**** Listed records
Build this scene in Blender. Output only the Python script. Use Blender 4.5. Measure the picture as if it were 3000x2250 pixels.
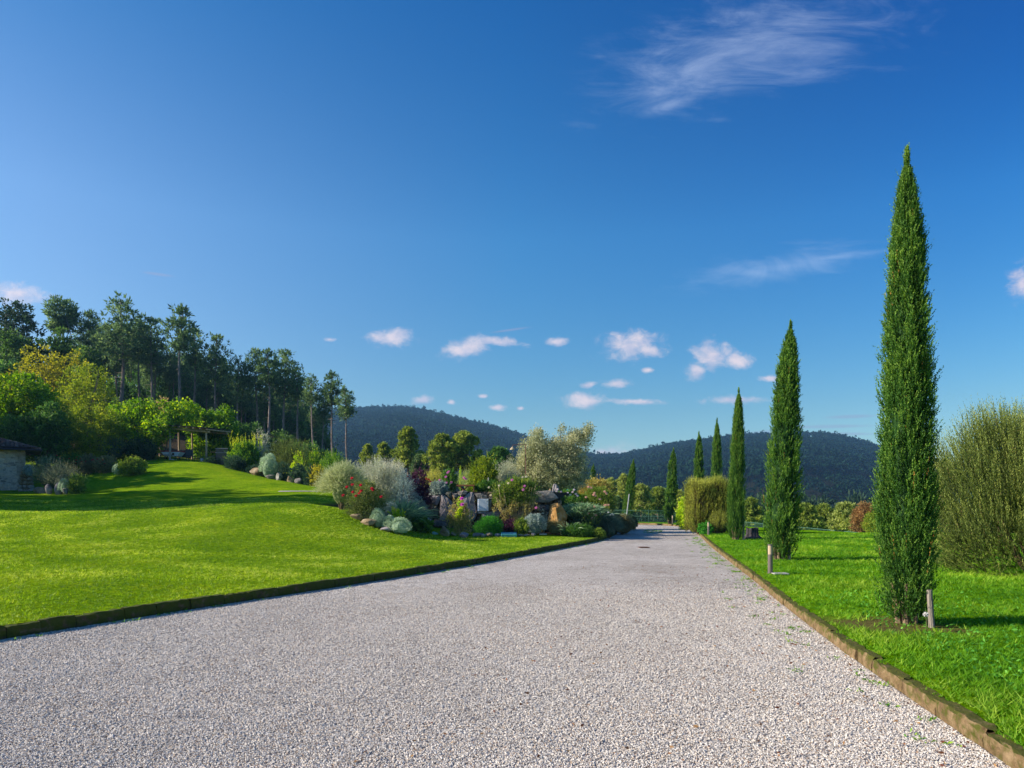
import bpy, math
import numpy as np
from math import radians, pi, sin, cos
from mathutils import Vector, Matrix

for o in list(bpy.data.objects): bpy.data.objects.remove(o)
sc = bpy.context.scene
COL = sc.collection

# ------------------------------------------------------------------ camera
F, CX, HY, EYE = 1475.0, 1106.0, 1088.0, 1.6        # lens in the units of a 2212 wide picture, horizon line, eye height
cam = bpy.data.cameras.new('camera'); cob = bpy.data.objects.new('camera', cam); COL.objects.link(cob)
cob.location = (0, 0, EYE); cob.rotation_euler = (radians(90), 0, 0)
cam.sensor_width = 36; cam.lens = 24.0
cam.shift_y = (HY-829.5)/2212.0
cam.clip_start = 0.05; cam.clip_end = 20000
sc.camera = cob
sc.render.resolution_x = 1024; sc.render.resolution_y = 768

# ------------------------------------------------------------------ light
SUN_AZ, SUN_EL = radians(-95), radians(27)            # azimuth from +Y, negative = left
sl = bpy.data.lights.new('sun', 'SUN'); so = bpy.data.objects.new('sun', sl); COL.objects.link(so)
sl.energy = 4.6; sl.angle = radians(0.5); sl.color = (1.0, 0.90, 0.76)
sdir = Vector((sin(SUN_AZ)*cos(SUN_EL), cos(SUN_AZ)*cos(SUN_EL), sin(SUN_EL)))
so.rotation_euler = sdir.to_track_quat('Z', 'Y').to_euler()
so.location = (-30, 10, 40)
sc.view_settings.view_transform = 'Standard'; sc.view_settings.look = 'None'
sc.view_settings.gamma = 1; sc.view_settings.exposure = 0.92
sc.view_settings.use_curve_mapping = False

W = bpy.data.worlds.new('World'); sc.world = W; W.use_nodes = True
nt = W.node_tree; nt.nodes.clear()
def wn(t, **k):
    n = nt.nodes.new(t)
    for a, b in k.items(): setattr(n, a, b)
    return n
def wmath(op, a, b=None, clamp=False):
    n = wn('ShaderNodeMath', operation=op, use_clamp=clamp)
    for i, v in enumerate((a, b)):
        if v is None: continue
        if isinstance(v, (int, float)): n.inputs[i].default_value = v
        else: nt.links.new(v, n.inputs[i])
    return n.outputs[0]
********
**** Listed records
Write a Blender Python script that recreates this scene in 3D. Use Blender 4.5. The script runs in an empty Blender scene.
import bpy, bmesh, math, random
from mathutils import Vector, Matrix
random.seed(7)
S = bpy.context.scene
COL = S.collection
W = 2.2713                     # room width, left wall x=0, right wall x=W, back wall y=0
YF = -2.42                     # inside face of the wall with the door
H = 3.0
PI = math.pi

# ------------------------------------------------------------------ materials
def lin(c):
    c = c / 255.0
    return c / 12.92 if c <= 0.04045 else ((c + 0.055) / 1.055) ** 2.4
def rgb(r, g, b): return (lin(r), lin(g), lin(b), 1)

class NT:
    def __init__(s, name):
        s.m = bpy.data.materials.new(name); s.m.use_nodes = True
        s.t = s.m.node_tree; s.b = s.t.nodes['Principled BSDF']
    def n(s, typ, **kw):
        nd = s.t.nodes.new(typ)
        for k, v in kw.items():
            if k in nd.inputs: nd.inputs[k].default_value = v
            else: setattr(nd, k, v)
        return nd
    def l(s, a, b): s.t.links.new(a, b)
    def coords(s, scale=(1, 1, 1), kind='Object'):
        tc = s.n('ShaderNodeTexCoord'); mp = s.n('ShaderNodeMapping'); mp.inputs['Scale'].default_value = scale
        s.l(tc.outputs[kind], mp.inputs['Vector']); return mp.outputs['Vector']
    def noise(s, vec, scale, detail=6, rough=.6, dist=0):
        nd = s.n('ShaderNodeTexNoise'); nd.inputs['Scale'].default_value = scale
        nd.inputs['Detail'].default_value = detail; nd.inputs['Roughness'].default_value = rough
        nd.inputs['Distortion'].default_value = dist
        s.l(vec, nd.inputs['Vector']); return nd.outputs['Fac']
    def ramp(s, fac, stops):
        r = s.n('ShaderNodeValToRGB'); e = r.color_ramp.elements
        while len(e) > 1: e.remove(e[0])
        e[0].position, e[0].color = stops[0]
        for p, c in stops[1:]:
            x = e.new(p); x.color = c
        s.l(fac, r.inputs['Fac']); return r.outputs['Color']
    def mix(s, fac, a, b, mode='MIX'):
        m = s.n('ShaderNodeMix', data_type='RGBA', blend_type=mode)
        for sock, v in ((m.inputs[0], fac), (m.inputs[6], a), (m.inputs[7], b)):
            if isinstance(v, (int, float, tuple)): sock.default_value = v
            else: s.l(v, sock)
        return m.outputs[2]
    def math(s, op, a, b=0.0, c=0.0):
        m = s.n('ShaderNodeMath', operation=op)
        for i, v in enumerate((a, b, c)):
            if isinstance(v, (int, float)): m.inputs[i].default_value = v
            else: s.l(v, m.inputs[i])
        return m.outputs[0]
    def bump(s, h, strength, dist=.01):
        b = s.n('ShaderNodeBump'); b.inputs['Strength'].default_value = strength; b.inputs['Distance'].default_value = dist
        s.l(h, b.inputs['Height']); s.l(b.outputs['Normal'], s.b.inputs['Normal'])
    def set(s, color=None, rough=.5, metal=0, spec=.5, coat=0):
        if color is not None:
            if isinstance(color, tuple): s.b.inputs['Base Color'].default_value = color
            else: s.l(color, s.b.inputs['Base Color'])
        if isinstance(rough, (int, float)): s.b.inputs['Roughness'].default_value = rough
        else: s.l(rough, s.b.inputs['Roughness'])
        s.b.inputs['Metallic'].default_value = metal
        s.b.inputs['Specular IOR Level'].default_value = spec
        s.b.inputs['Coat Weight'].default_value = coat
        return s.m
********
**** Listed records
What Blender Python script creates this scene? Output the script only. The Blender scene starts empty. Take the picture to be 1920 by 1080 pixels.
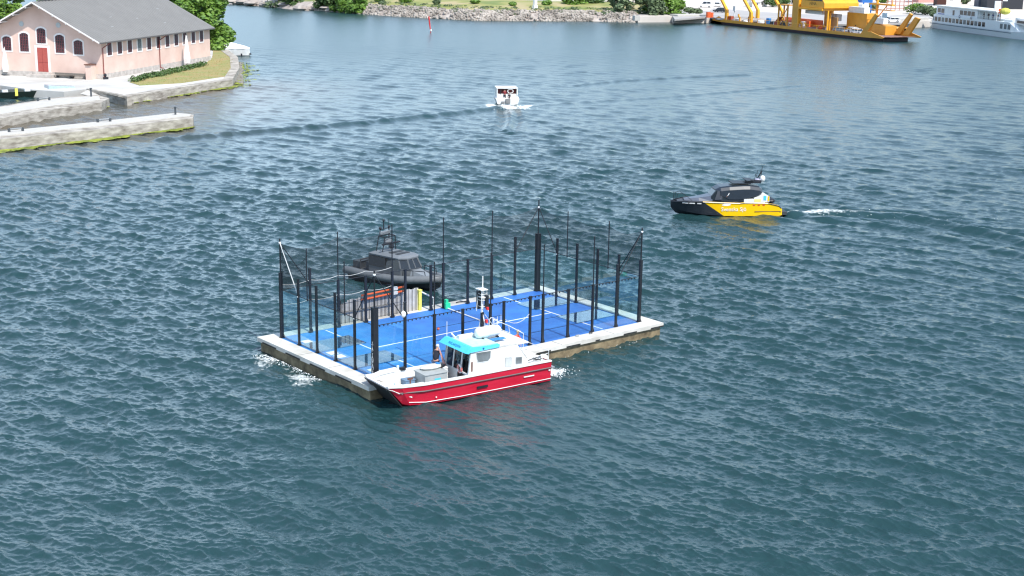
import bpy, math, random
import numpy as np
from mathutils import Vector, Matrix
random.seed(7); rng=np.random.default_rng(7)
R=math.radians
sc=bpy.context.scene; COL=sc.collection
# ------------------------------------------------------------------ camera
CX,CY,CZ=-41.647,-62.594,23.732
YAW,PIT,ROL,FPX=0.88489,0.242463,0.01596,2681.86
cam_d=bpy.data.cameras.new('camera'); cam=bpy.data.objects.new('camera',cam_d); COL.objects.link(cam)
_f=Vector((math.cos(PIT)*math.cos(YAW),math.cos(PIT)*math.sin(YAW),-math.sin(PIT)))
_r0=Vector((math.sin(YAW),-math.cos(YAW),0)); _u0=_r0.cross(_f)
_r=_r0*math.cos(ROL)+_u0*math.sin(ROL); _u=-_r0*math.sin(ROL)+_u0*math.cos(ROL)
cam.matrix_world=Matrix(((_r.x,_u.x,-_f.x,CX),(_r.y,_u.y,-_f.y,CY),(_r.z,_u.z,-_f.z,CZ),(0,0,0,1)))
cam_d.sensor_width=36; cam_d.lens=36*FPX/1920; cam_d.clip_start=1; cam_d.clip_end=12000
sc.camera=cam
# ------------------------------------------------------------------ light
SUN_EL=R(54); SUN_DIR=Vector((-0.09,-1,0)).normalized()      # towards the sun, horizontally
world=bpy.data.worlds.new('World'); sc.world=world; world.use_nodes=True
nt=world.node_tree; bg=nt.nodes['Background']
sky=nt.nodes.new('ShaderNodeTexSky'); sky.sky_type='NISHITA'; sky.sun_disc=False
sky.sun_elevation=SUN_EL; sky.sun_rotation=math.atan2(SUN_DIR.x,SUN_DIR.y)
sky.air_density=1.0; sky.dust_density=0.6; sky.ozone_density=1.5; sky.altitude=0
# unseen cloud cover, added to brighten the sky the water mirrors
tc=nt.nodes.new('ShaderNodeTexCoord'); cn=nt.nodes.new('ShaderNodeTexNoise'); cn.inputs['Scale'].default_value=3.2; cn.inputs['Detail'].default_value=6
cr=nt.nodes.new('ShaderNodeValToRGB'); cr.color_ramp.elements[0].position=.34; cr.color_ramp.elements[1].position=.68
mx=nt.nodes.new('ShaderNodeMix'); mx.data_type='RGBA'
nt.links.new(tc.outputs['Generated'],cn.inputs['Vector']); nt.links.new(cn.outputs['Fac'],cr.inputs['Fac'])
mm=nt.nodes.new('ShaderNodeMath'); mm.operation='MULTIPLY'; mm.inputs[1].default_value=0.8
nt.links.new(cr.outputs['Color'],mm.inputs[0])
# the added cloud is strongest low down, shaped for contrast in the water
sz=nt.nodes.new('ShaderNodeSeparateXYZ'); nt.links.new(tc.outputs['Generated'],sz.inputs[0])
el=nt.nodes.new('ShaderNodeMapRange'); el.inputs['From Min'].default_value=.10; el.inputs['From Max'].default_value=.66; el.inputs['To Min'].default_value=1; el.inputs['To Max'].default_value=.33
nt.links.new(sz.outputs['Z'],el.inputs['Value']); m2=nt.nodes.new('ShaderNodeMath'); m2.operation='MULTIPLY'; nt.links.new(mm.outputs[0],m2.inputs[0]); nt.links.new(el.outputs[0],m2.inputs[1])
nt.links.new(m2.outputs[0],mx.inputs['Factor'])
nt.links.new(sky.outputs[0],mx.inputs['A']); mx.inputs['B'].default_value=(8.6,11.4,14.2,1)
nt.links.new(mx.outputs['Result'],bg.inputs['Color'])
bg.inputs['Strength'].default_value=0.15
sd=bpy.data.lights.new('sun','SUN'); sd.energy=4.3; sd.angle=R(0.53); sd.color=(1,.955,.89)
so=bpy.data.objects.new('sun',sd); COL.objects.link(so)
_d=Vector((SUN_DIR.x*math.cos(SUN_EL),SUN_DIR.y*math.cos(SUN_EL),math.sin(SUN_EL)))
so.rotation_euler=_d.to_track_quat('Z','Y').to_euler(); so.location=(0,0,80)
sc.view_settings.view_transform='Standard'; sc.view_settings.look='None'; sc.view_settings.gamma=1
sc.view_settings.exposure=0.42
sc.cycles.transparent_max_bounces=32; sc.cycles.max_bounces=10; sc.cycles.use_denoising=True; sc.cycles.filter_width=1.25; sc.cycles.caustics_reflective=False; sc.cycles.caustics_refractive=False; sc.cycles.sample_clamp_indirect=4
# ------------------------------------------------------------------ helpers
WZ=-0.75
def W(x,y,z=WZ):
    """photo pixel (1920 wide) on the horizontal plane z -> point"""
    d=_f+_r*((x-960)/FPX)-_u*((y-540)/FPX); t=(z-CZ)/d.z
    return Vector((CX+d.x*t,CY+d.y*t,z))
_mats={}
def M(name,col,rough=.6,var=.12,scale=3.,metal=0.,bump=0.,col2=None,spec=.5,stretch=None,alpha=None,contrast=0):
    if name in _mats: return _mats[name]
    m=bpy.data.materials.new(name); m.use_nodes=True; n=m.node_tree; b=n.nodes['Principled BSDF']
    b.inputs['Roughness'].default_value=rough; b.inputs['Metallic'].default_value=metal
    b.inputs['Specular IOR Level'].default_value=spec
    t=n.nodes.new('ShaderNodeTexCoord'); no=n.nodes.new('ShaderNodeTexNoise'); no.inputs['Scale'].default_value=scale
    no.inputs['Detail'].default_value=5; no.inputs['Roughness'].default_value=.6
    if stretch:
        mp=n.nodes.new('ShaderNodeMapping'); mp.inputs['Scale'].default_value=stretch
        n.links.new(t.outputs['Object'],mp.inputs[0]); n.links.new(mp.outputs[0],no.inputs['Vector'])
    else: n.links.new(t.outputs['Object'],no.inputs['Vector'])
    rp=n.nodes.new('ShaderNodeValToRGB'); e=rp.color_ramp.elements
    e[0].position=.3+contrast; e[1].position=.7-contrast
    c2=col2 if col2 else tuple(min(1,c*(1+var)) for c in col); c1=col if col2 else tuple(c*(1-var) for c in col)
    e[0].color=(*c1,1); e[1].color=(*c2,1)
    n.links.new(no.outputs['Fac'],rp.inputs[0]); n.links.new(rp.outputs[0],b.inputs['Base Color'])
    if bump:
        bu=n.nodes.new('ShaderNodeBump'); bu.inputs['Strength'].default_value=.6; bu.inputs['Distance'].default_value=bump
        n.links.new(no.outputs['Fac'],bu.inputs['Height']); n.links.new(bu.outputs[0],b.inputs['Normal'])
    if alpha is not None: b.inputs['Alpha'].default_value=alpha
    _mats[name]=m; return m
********
Using the data above, extract exactly the lines from the one containing "Build this scene" through the one containing "COL = sc.collection". Pictures are left out.

▶ [Correct response]:
Build this scene in Blender. Output only the Python script. Use Blender 4.5. Measure the picture as if it were 3000x2250 pixels.
import bpy, math
import numpy as np
from math import radians, pi, sin, cos
from mathutils import Vector, Matrix

for o in list(bpy.data.objects): bpy.data.objects.remove(o)
sc = bpy.context.scene
COL = sc.collection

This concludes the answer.